VQFF Review: G.B.F.

G.B.F. is smart and hilarious fluff, gleefully playing with every gay and high school cliché out there, and then some. Three flavours of Alpha Bitch (four if you count Soledad)? All yours. Pop culture shoutouts left and right? You got it. Sexually repressed and/or closeted Mormons? That’s a check. It does get a little bit too earnest at times, when pleading for the end of labels and how we’re all human and blah blah blah; but aside from that the laughs never stop.

G.B.F. is smart and hilarious fluff, gleefully playing with every gay and high school cliché out there, and then some. Three flavours of Alpha Bitch (four if you count Soledad)? All yours. Pop culture shoutouts left and right? You got it. Sexually repressed and/or closeted Mormons? That’s a check. It does get a little bit too earnest at times, when pleading for the end of labels and how we’re all human and blah blah blah; but aside from that the laughs never stop.

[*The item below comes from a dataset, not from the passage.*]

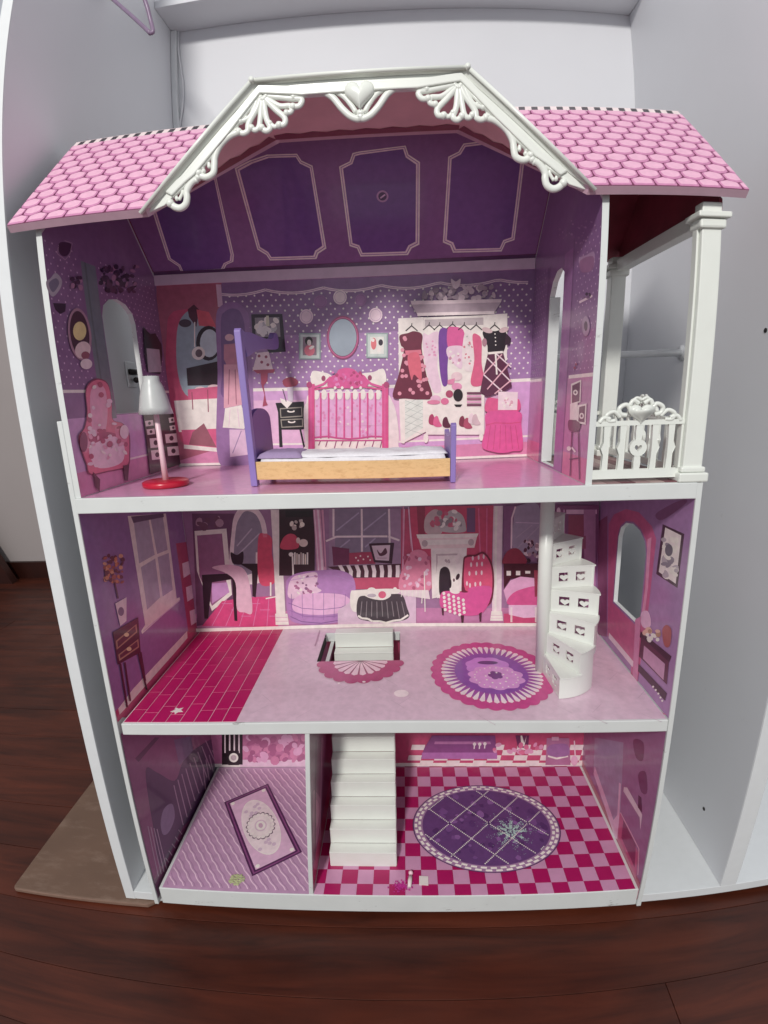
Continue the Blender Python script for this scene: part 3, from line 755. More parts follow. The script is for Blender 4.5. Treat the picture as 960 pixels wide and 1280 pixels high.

Shy nerd Tanner is always first in line to get all the latest gadgets, but has no intention of being the first kid to come out at his high school. But then his rather more flamboyant friend Brent learns about the latest hot accessory: the Gay Best Friend, which no cool girl should be without! One thing leads to another, as they do in comedies like this, and Brent’s plan to leap out of the closet and be the most in-demand G.B.F. ever backfires spectacularly with Tanner getting outed to the whole school.

It’s rough at first being the only out gay kid in school: not only do jocks want to beat him up, but the Gay-Straight Alliance’s obnoxious president wants him to join her group and give her life meaning. But when the school’s three head girls start hanging out with him and protecting him from the jocks, Tanner realises it’s not so bad.

You know how the rest goes, right? Popularity—not to mention the promise of a hot British date for prom—starts getting to Tanner’s head and he forgets his old friends, Brent is bitter and lonely and forced to watch Brokeback Mountain with his aggressively gay-friendly mom (and may I say that Megan Mullally is as awesome as ever), the head bitches and their allies square off for a massive war centered on the prom, Brent plots to ruin Tanner’s evening by dumping glitter on him, Carrie-style, but of course he decides against it at the last second and the two reconcile.

I absolutely loved this film. It’s hilarious, excellently paced, nicely acted (again, props to Megan Mullally), and did I mention hilarious? Absolutely everything is played for laughs, even things that really shouldn’t be (high school closets, the need for GSAs) and you know what? That’s exactly what I needed. As much as I love the dramas and documentaries, this movie was a breath of fresh, sassy air.